We can see that due to the bandwidth constraint at cluster heads and interference between traffic (traffic congestion at cluster heads), the rate (in packet/s) at which any cluster head can relay (forward) multicast traffic is limited. Referring to D _Tree computation, the maximum channel bandwidth that the any cluster head can use to relay (forward) the multicast traffic is

$$ \left(\frac{n \times T}{3 \times I \times n \times T+ n \times T}\right) \times B. $$

Hence, in order for the tree topology to support the multicast traffic, we have

$$ \left(\frac{n \times T}{3 \times I \times n \times T+ n \times T}\right) \times B \ge N \times b. $$

We also know that \(b \ge \frac{1}{\eta}\). Thus, a feasible upper bound on the number of group members that a tree topology can support with QoS guarantees is

$$ N_{Tree_{UB}} = \frac{B \times \eta}{3 \times I+1}. $$

We can see that the average power consumption in the network when using tree topology is P _Tree  = P _topology  × ((n − 1) × I + n).

1.3 Performance comparisons and discussion

We summarize the results of our analytical results derived for different multicast routing topologies over a static wireless multi-hop network (Table 5). We can see that our proposed scheme for the ring-based topology mitigates the end-to-end delay by a factor close to \(\frac{2}{3}\) as compared with a conventional bidirectional ring (about 33 %). Furthermore, our proposed scheme increases the capacity of the ring-based multicast routing topology (i.e., maximum group size that the ring-based topology can support with QoS guarantees) by a factor of \(\frac{3}{2}\) (50 %) (Table 5).
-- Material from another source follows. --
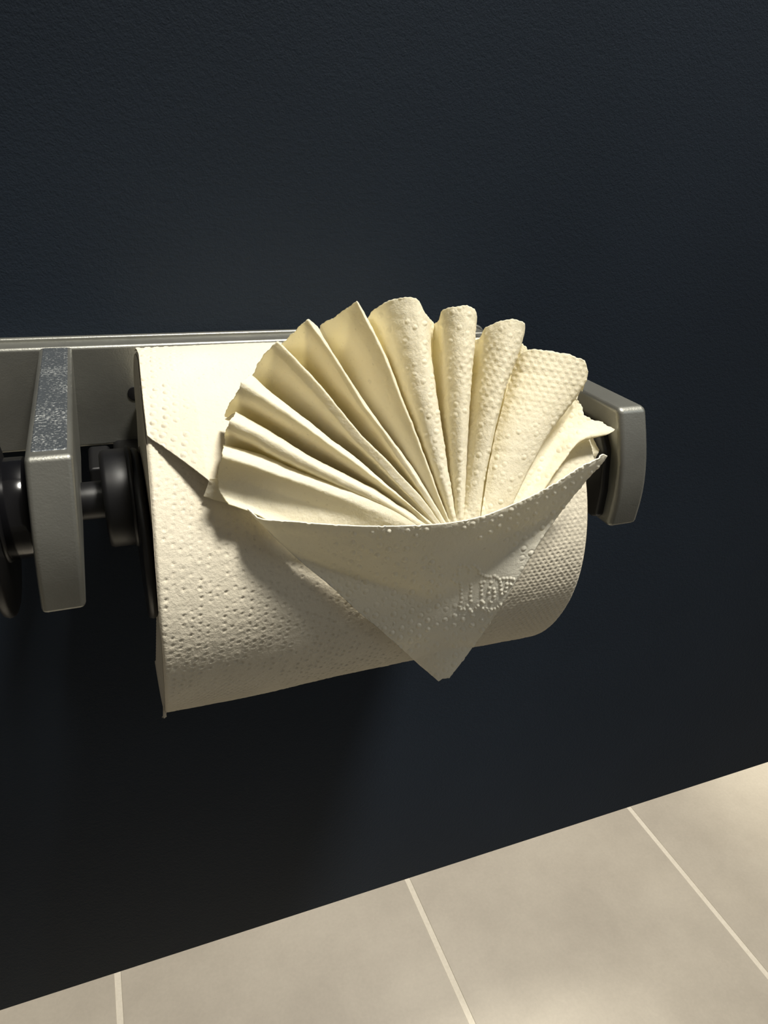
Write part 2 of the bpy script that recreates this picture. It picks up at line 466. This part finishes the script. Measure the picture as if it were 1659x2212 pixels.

Table 5 Performance comparison of multicast streaming for different routing topologies

We also compare the lower bound end-to-end delays (for T = 1 unit of time) and the average power consumptions (for P _topology  = 1 unit of power) for all routing topologies, where we set I = 3, d = 4, h = n/2, and h _max  = 5 × h _avg , where h _avg  = log _d−1(n) (Fig. 16). We observe that for n ≤ 280, a ring-based topology with the proposed routing scheme outperforms all other topologies in terms of the end-to-end delay except the star topology. Although the star topology has the lowest delay, the power consumption in a star topology is the highest and capacity of a star topology is the lowest. Hence, star topology is not practical in a limited resources network such as static wireless multi-hop networks.

Fig. 16

End-to-end delay comparison

Interestingly, we can see that for a moderate multicast group size, a ring-based topology coupled with our proposed algorithm for IP multicast routing outperforms the tree topology in terms of both the end-to-end delay and capacity.